YOUR GOAL: Write out each line word for word. Drop pictures.

COLLECTED MATERIAL:
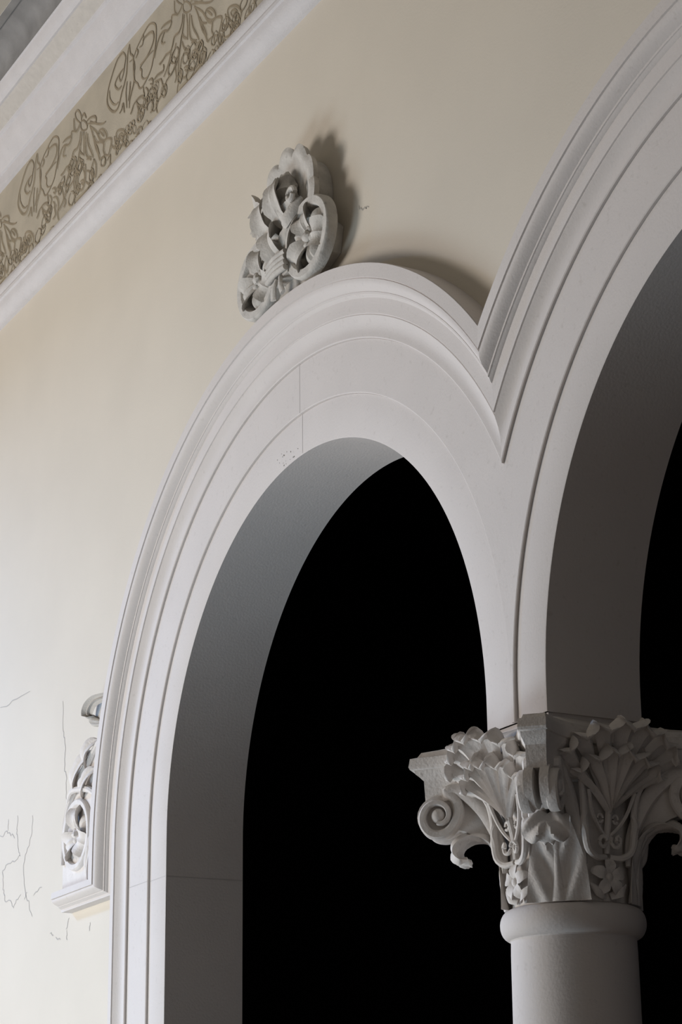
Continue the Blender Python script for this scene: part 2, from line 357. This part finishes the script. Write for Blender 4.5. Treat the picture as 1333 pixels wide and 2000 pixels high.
bm = bmesh.new()
box(bm, (XL, -.012, ZS+2.66), (XR, .0015, ZS+3.17))
PER = 1.0128
DEPTH = [0]
def lay(base):
    DEPTH[0] = (DEPTH[0]+1) % 240; return base-.000004*DEPTH[0]
for k in range(-3, 5):
    for l in FR:
        ribbon(bm, [(x+k*PER, z+ZS) for x, z in l if z < 3.155], lay(-.0132), .0088, 1, n=3)
for k in range(-3, 5):
    for i, l in enumerate(FR):
        if i % 2 == 0 or min(z for x, z in l) < 2.86:
            ribbon(bm, [(x+k*PER+.006, z+ZS-.004) for x, z in l if 2.70 < z < 3.14] or [(0, ZS+2.8), (.001, ZS+2.8)], lay(-.0121)+.0, .016, 2, n=2)
rf = random.Random(3)
for k in range(-3, 5):                       # the dense leaf and petal strokes of each garland
    for i in range(46):
        u = rf.random(); x = -1.75+u*PER+k*PER
        sag = 2.93-.14*math.sin(PI*((u+.28) % 1.0))
        z = sag-abs(rf.gauss(0, .075)); z = max(2.705, z)
        a = rf.uniform(-.6, .6)-PI/2; L = rf.uniform(.04, .10); wv = rf.uniform(.25, .5)*L
        pts = [(x+math.cos(a)*L*t-math.sin(a)*wv*math.sin(PI*t)*s_, z+ZS+math.sin(a)*L*t*.7+math.cos(a)*wv*math.sin(PI*t)*s_*.6) for s_, ts in ((1, (0, .3, .7, 1)), (-1, (.7, .3, .05))) for t in ts]
        pts = [(px_, max(ZS+2.692, pz_)) for px_, pz_ in pts]
        ribbon(bm, pts, lay(-.0143), rf.choice((.005, .007)), 1, n=2)
ft = link('painted_frieze', bm, [M_FRZ, M_LINE, M_WASH], smooth=False)
ft['label'] = 'olive painted frieze band with brown line drawing of garlands and ribbon scrolls between white mouldings'; ft['category'] = 'frieze'

# ---------------------------------------------------------------- the two archivolts
def pos(r, y, st, mir):
    """st = ('v', z) left upright, ('a', theta), ('w', z) right upright"""
    if st[0] == 'v': x, z = -r, st[1]
    elif st[0] == 'a': x, z = r*math.cos(st[1]), r*math.sin(st[1])
    else: x, z = r, st[1]
    if mir: x = 2*MID-x
    return (x, y, z+ZS)
def stations(zlo, zend=-.064, n=96):
    s = [('v', zlo)]+([('v', zlo*.5)] if zlo < -1 else [])
    s += [('a', PI-PI*i/n) for i in range(n+1)]+[('w', zend)]
    return s
def sweep(bm, prof, zlo, mir, zend=-.064, clip=True):
    st = stations(zlo, zend)
    n0 = len(bm.verts)
    b2 = bmesh.new()
    V = grid(b2, [[pos(r, y, s, mir) for r, y in prof] for s in st], closev=True)
    b2.faces.new(V[0][::-1]); b2.faces.new(V[-1])
    if clip:
        g = b2.verts[:]+b2.edges[:]+b2.faces[:]
        bmesh.ops.bisect_plane(b2, geom=g, plane_co=(MID, 0, 0), plane_no=((-1 if mir else 1), 0, 0), clear_outer=True)
    if mir: bmesh.ops.reverse_faces(b2, faces=b2.faces[:])
    me = bpy.data.meshes.new('t'); b2.to_mesh(me); b2.free(); bm.from_mesh(me); bpy.data.meshes.remove(me)
def cyma(p0, p1, bulge, n=7):
    """curved moulding face from p0 to p1, bulge >0 towards the wall (cove)"""
    out = []
    for i in range(n+1):
        t = i/n; r = p0[0]+(p1[0]-p0[0])*t; y = p0[1]+(p1[1]-p0[1])*t
        out.append((r, y+bulge*math.sin(PI*t)))
    return out
inner = [(1.0, .0), (1.003, -.0015), (1.128, -.0015), (1.133, .003), (1.133, .02), (1.005, .02)]
outer = [(1.1293, .004), (1.1293, -.0088), (1.132, -.0105), (1.287, -.0105), (1.290, -.008), (1.290, .004)]
covep = [(1.2885, .004), (1.2885, -.0175), (1.2915, -.0195)]+cyma((1.295, -.0192), (1.3525, -.0345), .0075)[0:]+[(1.3550, -.0330), (1.3565, -.0333), (1.3580, -.0375), (1.385, -.0378), (1.385, .004)]
hood = [(1.384, .004), (1.384, -.0378), (1.4015, -.0385), (1.4035, -.0420), (1.4105, -.0475), (1.4115, -.0505), (1.4165, -.0515)]+\
       cyma((1.4170, -.0500), (1.4505, -.0755), -.0075)+[(1.4520, -.0725), (1.4535, -.0730), (1.4550, -.0785), (1.4955, -.0765), (1.4975, -.073), (1.4975, .004)]
ZR = -.145     # inner corner height where the hood moulding turns sideways
RK = .62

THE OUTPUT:
Continue the Blender Python script for this scene: part 2, from line 357. This part finishes the script. Write for Blender 4.5. Treat the picture as 1333 pixels wide and 2000 pixels high.
bm = bmesh.new()
box(bm, (XL, -.012, ZS+2.66), (XR, .0015, ZS+3.17))
PER = 1.0128
DEPTH = [0]
def lay(base):
    DEPTH[0] = (DEPTH[0]+1) % 240; return base-.000004*DEPTH[0]
for k in range(-3, 5):
    for l in FR:
        ribbon(bm, [(x+k*PER, z+ZS) for x, z in l if z < 3.155], lay(-.0132), .0088, 1, n=3)
for k in range(-3, 5):
    for i, l in enumerate(FR):
        if i % 2 == 0 or min(z for x, z in l) < 2.86:
            ribbon(bm, [(x+k*PER+.006, z+ZS-.004) for x, z in l if 2.70 < z < 3.14] or [(0, ZS+2.8), (.001, ZS+2.8)], lay(-.0121)+.0, .016, 2, n=2)
rf = random.Random(3)
for k in range(-3, 5):                       # the dense leaf and petal strokes of each garland
    for i in range(46):
        u = rf.random(); x = -1.75+u*PER+k*PER
        sag = 2.93-.14*math.sin(PI*((u+.28) % 1.0))
        z = sag-abs(rf.gauss(0, .075)); z = max(2.705, z)
        a = rf.uniform(-.6, .6)-PI/2; L = rf.uniform(.04, .10); wv = rf.uniform(.25, .5)*L
        pts = [(x+math.cos(a)*L*t-math.sin(a)*wv*math.sin(PI*t)*s_, z+ZS+math.sin(a)*L*t*.7+math.cos(a)*wv*math.sin(PI*t)*s_*.6) for s_, ts in ((1, (0, .3, .7, 1)), (-1, (.7, .3, .05))) for t in ts]
        pts = [(px_, max(ZS+2.692, pz_)) for px_, pz_ in pts]
        ribbon(bm, pts, lay(-.0143), rf.choice((.005, .007)), 1, n=2)
ft = link('painted_frieze', bm, [M_FRZ, M_LINE, M_WASH], smooth=False)
ft['label'] = 'olive painted frieze band with brown line drawing of garlands and ribbon scrolls between white mouldings'; ft['category'] = 'frieze'

# ---------------------------------------------------------------- the two archivolts
def pos(r, y, st, mir):
    """st = ('v', z) left upright, ('a', theta), ('w', z) right upright"""
    if st[0] == 'v': x, z = -r, st[1]
    elif st[0] == 'a': x, z = r*math.cos(st[1]), r*math.sin(st[1])
    else: x, z = r, st[1]
    if mir: x = 2*MID-x
    return (x, y, z+ZS)
def stations(zlo, zend=-.064, n=96):
    s = [('v', zlo)]+([('v', zlo*.5)] if zlo < -1 else [])
    s += [('a', PI-PI*i/n) for i in range(n+1)]+[('w', zend)]
    return s
def sweep(bm, prof, zlo, mir, zend=-.064, clip=True):
    st = stations(zlo, zend)
    n0 = len(bm.verts)
    b2 = bmesh.new()
    V = grid(b2, [[pos(r, y, s, mir) for r, y in prof] for s in st], closev=True)
    b2.faces.new(V[0][::-1]); b2.faces.new(V[-1])
    if clip:
        g = b2.verts[:]+b2.edges[:]+b2.faces[:]
        bmesh.ops.bisect_plane(b2, geom=g, plane_co=(MID, 0, 0), plane_no=((-1 if mir else 1), 0, 0), clear_outer=True)
    if mir: bmesh.ops.reverse_faces(b2, faces=b2.faces[:])
    me = bpy.data.meshes.new('t'); b2.to_mesh(me); b2.free(); bm.from_mesh(me); bpy.data.meshes.remove(me)
def cyma(p0, p1, bulge, n=7):
    """curved moulding face from p0 to p1, bulge >0 towards the wall (cove)"""
    out = []
    for i in range(n+1):
        t = i/n; r = p0[0]+(p1[0]-p0[0])*t; y = p0[1]+(p1[1]-p0[1])*t
        out.append((r, y+bulge*math.sin(PI*t)))
    return out
inner = [(1.0, .0), (1.003, -.0015), (1.128, -.0015), (1.133, .003), (1.133, .02), (1.005, .02)]
outer = [(1.1293, .004), (1.1293, -.0088), (1.132, -.0105), (1.287, -.0105), (1.290, -.008), (1.290, .004)]
covep = [(1.2885, .004), (1.2885, -.0175), (1.2915, -.0195)]+cyma((1.295, -.0192), (1.3525, -.0345), .0075)[0:]+[(1.3550, -.0330), (1.3565, -.0333), (1.3580, -.0375), (1.385, -.0378), (1.385, .004)]
hood = [(1.384, .004), (1.384, -.0378), (1.4015, -.0385), (1.4035, -.0420), (1.4105, -.0475), (1.4115, -.0505), (1.4165, -.0515)]+\
       cyma((1.4170, -.0500), (1.4505, -.0755), -.0075)+[(1.4520, -.0725), (1.4535, -.0730), (1.4550, -.0785), (1.4955, -.0765), (1.4975, -.073), (1.4975, .004)]
ZR = -.145     # inner corner height where the hood moulding turns sideways
RK = .62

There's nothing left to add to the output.